Communism remains the greatest threat to Christian lives an evangelical and leading human rights advocate says, noting more Christians have been killed for their faith in the last century than in the previous 19 combined.
The Rev. Johnnie Moore, a former member of the U.S. Commission on International Religious Freedom, or USCIRF, has coauthored an updated history of Christian martyrdom that takes the centuries-old “Foxe’s Book of Martyrs” — once a staple in evangelical homes — and brings it into the modern age.
In “The New Book of Christian Martyrs,” which Mr. Moore and scholar Jerry Pattengale just released with Tyndale House Publishers’ Momentum imprint, adds the stories of more recent attacks in Africa and elsewhere.
“Americans don’t pay close enough attention to what’s happening around the world,” Mr. Moore said in a video interview. He said the stories John Foxe detailed in his 16th-century treatise are no longer taught in American Christian homes as once was the case.
“When you put the two things together, we’ve managed to raise a couple of generations of Christians at a time of supreme Christian persecution all around the world where they don’t know the past or the present. And that’s kind of unusual Christian history.”
At the same time, Mr. Moore said, when the subject of persecution is discussed and people are educated, “there’s always this moment when the lights come on” and his hearers realize the seriousness of the subject.
“I think most people are totally shocked,” he said, “when they start realizing the level of brutality” seen in persecution now.
“They don’t expect [that] the number one persecutor of Christians around the world is not the Islamist terrorist. It’s communism,” he said. “The communist countries are still the main persecutors of Christians.”
On May 1, USCIRF’s 2023 annual report on religious persecution gave particular attention to China’s crackdowns on independent Christian churches as an example of increased attacks on faith.
Commenting apart from the commission’s findings, Mr. Moore said, “Under current circumstances with the regime in China, we have a full-on relapse [of] the Cultural Revolution targeting every single Christian not only in that country, but in every country it’s linked to.”
He also said American believers need to be educated about the roots and extent of persecution since attacks on the faith — albeit without the lethal consequences seen elsewhere — continue here.

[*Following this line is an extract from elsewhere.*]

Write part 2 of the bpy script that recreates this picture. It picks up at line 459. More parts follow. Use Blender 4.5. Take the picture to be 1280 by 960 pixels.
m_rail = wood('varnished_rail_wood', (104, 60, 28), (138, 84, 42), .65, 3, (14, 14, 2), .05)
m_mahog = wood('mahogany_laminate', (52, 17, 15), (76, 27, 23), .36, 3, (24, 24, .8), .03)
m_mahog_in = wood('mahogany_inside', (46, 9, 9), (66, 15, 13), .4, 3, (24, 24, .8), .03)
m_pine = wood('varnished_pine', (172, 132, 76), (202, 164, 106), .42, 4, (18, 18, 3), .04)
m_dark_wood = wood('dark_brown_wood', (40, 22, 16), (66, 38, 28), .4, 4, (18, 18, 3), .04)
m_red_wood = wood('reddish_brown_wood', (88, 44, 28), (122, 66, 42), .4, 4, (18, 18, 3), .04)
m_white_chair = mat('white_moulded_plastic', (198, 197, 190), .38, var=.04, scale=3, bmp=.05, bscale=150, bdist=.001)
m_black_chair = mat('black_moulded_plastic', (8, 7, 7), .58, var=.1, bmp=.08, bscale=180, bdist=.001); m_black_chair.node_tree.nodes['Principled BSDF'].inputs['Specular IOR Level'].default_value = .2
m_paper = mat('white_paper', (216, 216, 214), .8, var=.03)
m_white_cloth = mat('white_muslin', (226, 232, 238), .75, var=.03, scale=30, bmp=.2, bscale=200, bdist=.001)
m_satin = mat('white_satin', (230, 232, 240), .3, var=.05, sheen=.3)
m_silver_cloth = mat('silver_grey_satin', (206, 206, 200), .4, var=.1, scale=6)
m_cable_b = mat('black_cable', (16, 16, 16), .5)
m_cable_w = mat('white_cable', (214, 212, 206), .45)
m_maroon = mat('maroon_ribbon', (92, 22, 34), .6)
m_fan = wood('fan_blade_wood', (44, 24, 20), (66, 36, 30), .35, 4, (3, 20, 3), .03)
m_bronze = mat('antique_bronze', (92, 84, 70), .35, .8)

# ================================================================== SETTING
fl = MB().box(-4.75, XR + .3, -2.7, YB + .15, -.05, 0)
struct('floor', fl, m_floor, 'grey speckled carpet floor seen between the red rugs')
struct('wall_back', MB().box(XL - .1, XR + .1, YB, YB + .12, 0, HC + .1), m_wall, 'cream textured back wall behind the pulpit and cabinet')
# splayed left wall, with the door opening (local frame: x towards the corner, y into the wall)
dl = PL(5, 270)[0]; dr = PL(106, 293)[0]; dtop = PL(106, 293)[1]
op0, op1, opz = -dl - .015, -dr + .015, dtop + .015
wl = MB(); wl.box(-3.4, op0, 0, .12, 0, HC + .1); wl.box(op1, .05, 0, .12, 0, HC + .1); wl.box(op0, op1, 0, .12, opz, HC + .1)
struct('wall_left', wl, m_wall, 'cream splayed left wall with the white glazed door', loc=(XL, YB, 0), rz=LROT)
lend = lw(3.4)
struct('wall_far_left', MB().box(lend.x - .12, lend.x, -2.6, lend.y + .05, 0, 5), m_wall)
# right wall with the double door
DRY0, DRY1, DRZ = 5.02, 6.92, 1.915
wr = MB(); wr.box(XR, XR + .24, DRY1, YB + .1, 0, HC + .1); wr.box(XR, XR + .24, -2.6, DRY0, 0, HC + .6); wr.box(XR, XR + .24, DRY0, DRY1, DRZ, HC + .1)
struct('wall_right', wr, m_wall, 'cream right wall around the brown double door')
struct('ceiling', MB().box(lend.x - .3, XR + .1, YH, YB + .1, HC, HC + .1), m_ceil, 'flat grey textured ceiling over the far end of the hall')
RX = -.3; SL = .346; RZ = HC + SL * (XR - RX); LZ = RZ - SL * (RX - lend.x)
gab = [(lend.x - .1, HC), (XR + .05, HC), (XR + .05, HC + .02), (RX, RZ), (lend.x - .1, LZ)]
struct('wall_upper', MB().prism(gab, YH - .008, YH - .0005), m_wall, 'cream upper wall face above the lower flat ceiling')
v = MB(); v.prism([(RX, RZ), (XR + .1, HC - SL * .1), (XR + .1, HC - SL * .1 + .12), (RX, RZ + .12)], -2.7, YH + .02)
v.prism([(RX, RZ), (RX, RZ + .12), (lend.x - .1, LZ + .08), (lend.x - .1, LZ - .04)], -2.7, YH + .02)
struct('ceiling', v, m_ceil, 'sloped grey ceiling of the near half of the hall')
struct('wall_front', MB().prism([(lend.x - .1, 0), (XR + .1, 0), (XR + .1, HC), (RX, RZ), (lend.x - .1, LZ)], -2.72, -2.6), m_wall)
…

“Christians in America have come to think that somehow their faith should be accepted and not controversial and being a Christian means that everybody will like you and the story of 2,000 years of Christian history is that through most of history, it was pretty controversial to be a follower of Jesus. It just comes with the territory,” he said.
Mr. Moore noted that those living in nations where being a Christian could lead to death say that persecution didn’t begin at that level.
Instead, he said, those people report “it began with being stigmatized. It began with some form of employment discrimination. It began with [their] children being treated differently in school again, by being treated like second-class citizens.”